Thursday, February 2, 2012

February 2, 2012: The Three Acts of John Rocker

[For this Super Bowl week, I’ll be blogging about interesting American Studies moments, texts, and issues related to the history of sports in America. This is the third in the series.]

What the three distinct and even contradictory stages of John Rocker’s public disintegration reveal about contemporary American sports and society.

As a lifelong Atlanta Braves fan, I was, in the fall of 1999, a John Rocker fan as well—Rocker was the young relief pitcher with the near-100mph fastball who had blazed onto the scene during that season, helping the Braves reach the World Series in the process, and it was hard not to like the kid (despite, or perhaps even partly because of, his over-exuberant mound presence and antics). And then came the December Sports Illustrated profile piece, an article on Rocker’s extreme personality and perspective that included some of the most bigoted and disgusting quotes (about New York City, about one of Rocker’s own teammates, and more) I’ve seen outside of an anonymous internet comments thread. The article tore away any pretense that sports or America were free of old-school bigotry and hatred (such as that faced by Aaron during the home run chase) at the turn of the new millennium.

Rocker was suspended by the Braves for a good bit of the next (2000) season, but during that same period a second, very different and even contradictory set of stories and narratives about Rocker began to emerge.
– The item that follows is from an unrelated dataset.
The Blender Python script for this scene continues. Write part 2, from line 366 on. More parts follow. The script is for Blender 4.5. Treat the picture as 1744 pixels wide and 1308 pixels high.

The stories focused in particular on his parents and home, and on their experiences taking in fellow minor leaguers of multiple races and ethnicities to live with John and his family during his time in the minors. Inspired in large part by those stories, prominent local African American leaders like Andrew Young (a Civil Rights hero and generally inspiring American) intervened on Rocker’s behalf with the media and the Braves, and helped get him both reinstated from his suspension and (to a degree) more balanced news coverage. Both the stories of Rocker’s family and the efforts of men like Young suggested new, cross-cultural communal relationships and identities in America, ones that might indeed represent changes from the kinds of divided pasts that Rocker’s comments had so echoed.

Rocker went on to a brief and undistinguished career with the Braves and a couple subsequent teams, but the real third stage of his American sports narrative has only begun unfolding. With a book on his social and political views (seriously) in the works, Rocker has begun speaking out again, and in so doing has admitted not only to using steroids in the 1999 and 2000 seasons, but to Major League Baseball having tested him and known about (and thus covered up) his steroid use. The story indicates in part that Rocker has not learned from his prior experiences the value of holding back, although I suppose this honesty is at least as self-critical as it is generally belligerent (not expecting to say the same about the forthcoming book ,but I’ll try to keep an open mind). But it also reminds baseball and sports fans that the true outrages of baseball at the turn of the 21st century were not the bigoted beliefs of individual athletes, but the widespread and dangerous deceptions in which even far more well-spoken and admirable players played an equal role.

One more sports post tomorrow,
Ben

PS. What do you think?

2/2 Memory Day nominee: Solomon Guggenheim, the son of Swiss immigrants and very successful businessman whose love for and relationships to the world of modern art led him both to contribute to the creation of some of the 20th century’s most innovative museums and to start a hugely influential and ongoing foundation for art and education.